§ Goal of the exercise: Omit every picture, and retype the lines that run from the beginning of the data below through the line containing "the copper tray')", inclusive.

§ Dataset extract:
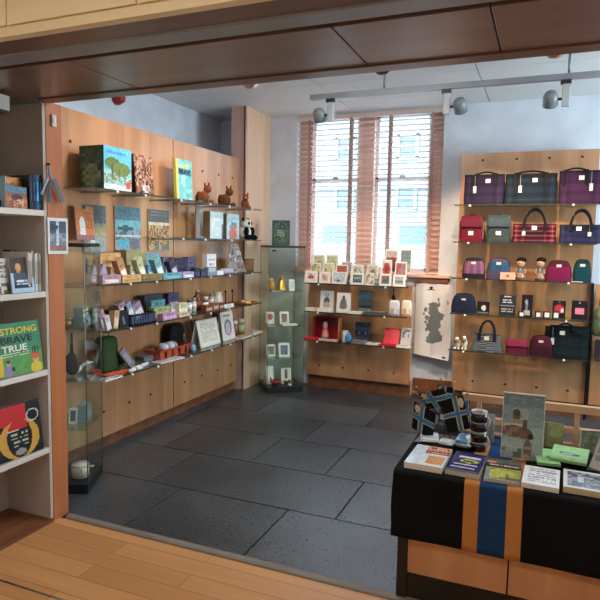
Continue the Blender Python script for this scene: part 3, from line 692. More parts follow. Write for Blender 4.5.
for a in ((206, 213, 305, .27, (128, 70, 44), 'brown fudge box, left of three at the shelf front'), (213.5, 219, 303, .25, (150, 92, 62), 'brown fudge box, middle of three at the shelf front'), (219.5, 225, 303, .25, (116, 60, 42), 'brown fudge box touching the white label card')):
    L4box(a[0], a[1], a[2], a[3], .05, a[4], (206, 170, 140), a[5])
card(SL(225, 234, 304, 'L4', .27), 'white label card standing by the brown fudge boxes', art((236, 234, 230), ('l', .15, .2, .85, .8, (150, 146, 140), 4)), None, 'label_card', 'card', .3)
(x, y, z), w, h, rz = SL(225.5, 235, 289, 'L4', .1)
b = MB(); b.box(-w/2, w/2, 0, .03, 0, .012, (120, 74, 44)); 
for s in (-1, 1): b.tube([(s*w*.36, .015, .01), (s*w*.36, .015, h*.8)], .006, (60, 40, 30), 8); b.ball((s*w*.36, .015, h*.85), .012, (30, 26, 26))
o = b.build('peg_rack', 'plastic', None, (x, y, z), rz); tag(o, 'little wooden rack with two dark pegs at the back of the fourth shelf', 'rack')
# copper tray with tealights
X = -2.70; zc = ZL['L4']; yc = LY(247, zc, X); r = .115
b = MB(); b.lathe([(0, .002), (r*.9, .002), (r, .022), (r*.97, .022), (r*.88, .007), (0, .007)], (206, 124, 70), 24)
o = b.build('copper_tray', 'metal', None, (X-.02, yc, zc+.001), 0); tag(o, 'round copper tray at the right end of the fourth left shelf', 'tray')
for i, (dx, dy) in enumerate(((.03, -.02), (.02, .06), (-.05, .03))):
    b = MB(); b.lathe([(0, 0), (.019, 0), (.021, .022), (.017, .02), (0, .018)], (236, 206, 150), 12); o = b.build('tealight', 'ceramic', None, (X-.02+dx*.8, yc+dy*.8, zc+.009)); tag(o, 'small tealight in the copper tray', 'candle', 'tealights in the copper tray')

# ---------------- left wall, bottom shelf
def bag5():
    (x, y, z), w, h, rz = SL(104, 120, 337, 'L5', .2)
    b = MB(); b.ball((0, .05, h*.5), (w*.5, .05, h*.5), (52, 74, 44), e1=.35, e2=.4, flat=0); o = b.build('gift_bag', 'cloth', None, (x, y, z), rz); tag(o, 'dark green glossy gift bag at the left of the bottom shelf', 'bag')
    MB().tube([(-w*.2, .05, h*.95), (-w*.15, .05, h*1.12), (w*.15, .05, h*1.12), (w*.2, .05, h*.95)], .003, (40, 60, 34), 6).build('handle', 'cloth', o)
bag5()
b = MB(); (x, y, z), w, h, rz = narrow(SL(119, 131, 353, 'L5', .13))
b.lathe([(0, 0), (w*.3, 0), (w*.5, h), (w*.46, h), (w*.27, .01), (0, .01)], [(26, 24, 26), (26, 24, 26), (206, 196, 180), (26, 24, 26), (26, 24, 26)], 20, cy=w/2)
o = b.build('bowl', 'ceramic', None, (x, y, z), rz); tag(o, 'black bowl with a pale rim behind the flat green book', 'bowl')
carton(SL(131, 136, 343, 'L5', .24), 'slim_case', 'slim grey case leaning diagonally behind the flat green book', 'case', .012, (112, 110, 116), art((128, 126, 134), ('r', .2, .2, .8, .8, (150, 150, 160))), roll=-.75, mat='gloss')
def L5flat(px0, px1, pyc, d, dw, h, rot, fn, name, label, cat, edge=W_, mat='paper', lift=0):
    z = ZL['L5']; X = -2.95+d; a, c = LY(px0, z, X), LY(px1, z, X)
    return flat(name, label, cat, (X, (a+c)/2, z+.001+lift), c-a, dw, h, PI/2+rot, fn, edge, mat=mat)
L5flat(113, 142, 0, .18, .09, .022, .04, art((70, 94, 60), ('l', .2, .4, .7, .7, (96, 116, 78), 3), n=.08), 'hardback_book', 'dark green book lying flat on the bottom shelf', 'book', (58, 70, 44), 'gloss')
L5flat(105, 128, 0, .25, .08, .012, .05, art((212, 84, 52), ('l', .2, .3, .8, .7, (232, 150, 110), 2)), 'leaflet', 'orange-red leaflet at the front left of the bottom shelf', 'leaflet', (190, 70, 46))
L5flat(101, 119, 0, .31, .07, .01, .03, art((206, 206, 206), ('b', 0, 0, 1, 1, (120, 122, 128), 6)), 'leaflet', 'grey and white leaflet overhanging the shelf edge below the green bag', 'leaflet')
for i, (p0, p1, dd) in enumerate(((131, 149, .27), (129, 142, .305))):
    z = ZL['L5']; X = -2.95+dd; a, c = LY(p0, z, X), LY(p1, z, X)
    b = MB(); b.tube([(0, -(c-a)/2, .014), (0, (c-a)/2, .014)], .0135, (226, 224, 220), 12); b.tube([(0, -.01, .014), (0, .01, .014)], .0142, (150, 130, 120), 12)
    o = b.build('paper_roll', 'paper', None, (X, (a+c)/2, z+.001), .12-.1*i); tag(o, ('rolled white paper lying behind another roll on the bottom shelf', 'shorter rolled white paper at the front edge of the bottom shelf')[i], 'paper roll')
carton(SL(144, 154, 356, 'L5', .2), 'slate_box', 'dark grey box in the middle of the bottom shelf', 'box', .08, (84, 80, 84), art((96, 92, 96), ('l', .2, .3, .8, .7, (130, 126, 130), 3)))
L5flat(157, 179, 0, .285, .1, .008, -.05, art((196, 192, 196), ('l', .1, .2, .9, .8, (140, 140, 150), 4)), 'leaflet', 'white printed leaflets lying in front of the red tray', 'leaflet')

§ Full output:
Continue the Blender Python script for this scene: part 3, from line 692. More parts follow. Write for Blender 4.5.
for a in ((206, 213, 305, .27, (128, 70, 44), 'brown fudge box, left of three at the shelf front'), (213.5, 219, 303, .25, (150, 92, 62), 'brown fudge box, middle of three at the shelf front'), (219.5, 225, 303, .25, (116, 60, 42), 'brown fudge box touching the white label card')):
    L4box(a[0], a[1], a[2], a[3], .05, a[4], (206, 170, 140), a[5])
card(SL(225, 234, 304, 'L4', .27), 'white label card standing by the brown fudge boxes', art((236, 234, 230), ('l', .15, .2, .85, .8, (150, 146, 140), 4)), None, 'label_card', 'card', .3)
(x, y, z), w, h, rz = SL(225.5, 235, 289, 'L4', .1)
b = MB(); b.box(-w/2, w/2, 0, .03, 0, .012, (120, 74, 44)); 
for s in (-1, 1): b.tube([(s*w*.36, .015, .01), (s*w*.36, .015, h*.8)], .006, (60, 40, 30), 8); b.ball((s*w*.36, .015, h*.85), .012, (30, 26, 26))
o = b.build('peg_rack', 'plastic', None, (x, y, z), rz); tag(o, 'little wooden rack with two dark pegs at the back of the fourth shelf', 'rack')
# copper tray with tealights
X = -2.70; zc = ZL['L4']; yc = LY(247, zc, X); r = .115
b = MB(); b.lathe([(0, .002), (r*.9, .002), (r, .022), (r*.97, .022), (r*.88, .007), (0, .007)], (206, 124, 70), 24)
o = b.build('copper_tray', 'metal', None, (X-.02, yc, zc+.001), 0); tag(o, 'round copper tray at the right end of the fourth left shelf', 'tray')
for i, (dx, dy) in enumerate(((.03, -.02), (.02, .06), (-.05, .03))):
    b = MB(); b.lathe([(0, 0), (.019, 0), (.021, .022), (.017, .02), (0, .018)], (236, 206, 150), 12); o = b.build('tealight', 'ceramic', None, (X-.02+dx*.8, yc+dy*.8, zc+.009)); tag(o, 'small tealight in the copper tray', 'candle', 'tealights in the copper tray')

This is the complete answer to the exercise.